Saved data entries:
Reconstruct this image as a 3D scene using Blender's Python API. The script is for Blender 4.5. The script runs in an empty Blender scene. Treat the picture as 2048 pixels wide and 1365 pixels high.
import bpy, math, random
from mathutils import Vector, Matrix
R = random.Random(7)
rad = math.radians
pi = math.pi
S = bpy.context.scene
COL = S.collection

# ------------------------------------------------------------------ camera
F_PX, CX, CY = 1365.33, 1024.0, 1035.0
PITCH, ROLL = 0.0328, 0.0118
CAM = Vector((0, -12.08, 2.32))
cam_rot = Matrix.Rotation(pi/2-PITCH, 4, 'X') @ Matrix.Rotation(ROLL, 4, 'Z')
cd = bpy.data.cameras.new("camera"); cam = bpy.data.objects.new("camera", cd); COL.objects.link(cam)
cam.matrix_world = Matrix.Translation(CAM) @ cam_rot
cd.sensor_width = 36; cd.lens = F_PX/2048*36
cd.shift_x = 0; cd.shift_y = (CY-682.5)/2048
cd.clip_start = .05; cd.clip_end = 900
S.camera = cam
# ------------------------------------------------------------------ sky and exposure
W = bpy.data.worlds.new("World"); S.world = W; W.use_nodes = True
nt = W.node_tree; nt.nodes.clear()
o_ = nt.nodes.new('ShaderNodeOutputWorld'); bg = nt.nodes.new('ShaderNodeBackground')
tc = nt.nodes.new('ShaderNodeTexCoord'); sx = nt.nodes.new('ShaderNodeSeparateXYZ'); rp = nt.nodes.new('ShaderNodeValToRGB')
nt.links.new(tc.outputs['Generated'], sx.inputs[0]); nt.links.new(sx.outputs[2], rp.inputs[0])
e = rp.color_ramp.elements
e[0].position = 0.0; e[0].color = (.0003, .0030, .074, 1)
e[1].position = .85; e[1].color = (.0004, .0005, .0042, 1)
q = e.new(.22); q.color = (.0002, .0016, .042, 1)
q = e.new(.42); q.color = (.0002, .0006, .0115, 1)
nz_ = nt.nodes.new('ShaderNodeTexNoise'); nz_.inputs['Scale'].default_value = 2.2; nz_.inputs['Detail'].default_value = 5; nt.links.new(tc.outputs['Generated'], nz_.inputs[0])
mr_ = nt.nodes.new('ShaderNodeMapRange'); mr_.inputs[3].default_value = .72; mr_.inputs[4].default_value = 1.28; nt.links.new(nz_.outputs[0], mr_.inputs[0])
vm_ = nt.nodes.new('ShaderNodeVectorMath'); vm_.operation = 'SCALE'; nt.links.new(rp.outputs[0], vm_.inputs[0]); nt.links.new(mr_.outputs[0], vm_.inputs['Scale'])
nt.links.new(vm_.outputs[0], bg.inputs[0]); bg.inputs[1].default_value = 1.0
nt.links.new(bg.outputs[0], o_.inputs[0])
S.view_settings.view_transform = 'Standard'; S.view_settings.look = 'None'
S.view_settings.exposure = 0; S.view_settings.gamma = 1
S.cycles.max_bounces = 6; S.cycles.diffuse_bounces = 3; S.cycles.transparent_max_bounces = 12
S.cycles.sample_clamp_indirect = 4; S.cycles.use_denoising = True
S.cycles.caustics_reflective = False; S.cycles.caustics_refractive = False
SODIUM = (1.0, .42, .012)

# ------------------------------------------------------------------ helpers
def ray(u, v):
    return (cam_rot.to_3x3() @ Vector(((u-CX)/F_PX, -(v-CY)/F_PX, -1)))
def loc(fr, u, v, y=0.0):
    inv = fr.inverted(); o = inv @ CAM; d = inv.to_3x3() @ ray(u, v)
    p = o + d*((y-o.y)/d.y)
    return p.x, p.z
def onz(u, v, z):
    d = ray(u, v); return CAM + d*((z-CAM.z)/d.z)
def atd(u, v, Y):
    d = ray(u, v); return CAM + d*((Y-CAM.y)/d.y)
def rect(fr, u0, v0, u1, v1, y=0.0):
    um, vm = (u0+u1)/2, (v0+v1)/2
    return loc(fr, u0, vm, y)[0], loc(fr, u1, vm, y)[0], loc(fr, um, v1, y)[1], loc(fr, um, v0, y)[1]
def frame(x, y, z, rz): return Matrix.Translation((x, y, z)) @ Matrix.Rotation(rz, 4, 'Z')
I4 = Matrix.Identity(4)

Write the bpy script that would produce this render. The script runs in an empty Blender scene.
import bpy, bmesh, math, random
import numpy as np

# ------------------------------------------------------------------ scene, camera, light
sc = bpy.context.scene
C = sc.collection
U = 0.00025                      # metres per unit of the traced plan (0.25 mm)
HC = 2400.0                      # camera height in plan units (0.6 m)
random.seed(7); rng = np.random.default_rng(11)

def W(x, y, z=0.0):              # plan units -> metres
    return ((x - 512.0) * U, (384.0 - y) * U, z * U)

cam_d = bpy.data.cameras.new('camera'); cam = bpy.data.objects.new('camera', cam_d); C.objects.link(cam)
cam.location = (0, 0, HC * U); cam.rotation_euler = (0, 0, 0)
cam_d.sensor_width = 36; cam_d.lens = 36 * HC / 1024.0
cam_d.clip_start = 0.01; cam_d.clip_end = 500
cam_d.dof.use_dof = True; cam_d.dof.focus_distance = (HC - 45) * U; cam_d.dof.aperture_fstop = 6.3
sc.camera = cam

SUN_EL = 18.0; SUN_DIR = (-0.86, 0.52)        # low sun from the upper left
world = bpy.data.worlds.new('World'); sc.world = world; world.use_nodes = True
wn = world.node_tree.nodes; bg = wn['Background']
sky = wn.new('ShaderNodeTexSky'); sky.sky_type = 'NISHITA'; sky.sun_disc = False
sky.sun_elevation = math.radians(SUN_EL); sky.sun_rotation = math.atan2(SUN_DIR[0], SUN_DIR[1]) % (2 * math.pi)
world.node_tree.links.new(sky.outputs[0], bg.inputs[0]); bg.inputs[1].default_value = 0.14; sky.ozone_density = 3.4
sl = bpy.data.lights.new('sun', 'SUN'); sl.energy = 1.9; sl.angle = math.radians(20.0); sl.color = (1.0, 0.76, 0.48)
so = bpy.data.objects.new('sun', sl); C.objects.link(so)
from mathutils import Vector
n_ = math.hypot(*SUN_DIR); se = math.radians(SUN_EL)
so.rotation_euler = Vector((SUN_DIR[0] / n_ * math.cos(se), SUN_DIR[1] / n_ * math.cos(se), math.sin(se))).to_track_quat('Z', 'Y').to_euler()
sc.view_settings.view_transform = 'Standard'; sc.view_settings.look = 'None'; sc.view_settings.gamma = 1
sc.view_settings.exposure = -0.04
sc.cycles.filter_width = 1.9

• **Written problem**
Repeat, word for word, the lines from the opening of the material through the line containing "COL = S.collection".

• **Solution to the problem**
Reconstruct this image as a 3D scene using Blender's Python API. The script is for Blender 4.5. The script runs in an empty Blender scene. Treat the picture as 2048 pixels wide and 1365 pixels high.
import bpy, math, random
from mathutils import Vector, Matrix
R = random.Random(7)
rad = math.radians
pi = math.pi
S = bpy.context.scene
COL = S.collection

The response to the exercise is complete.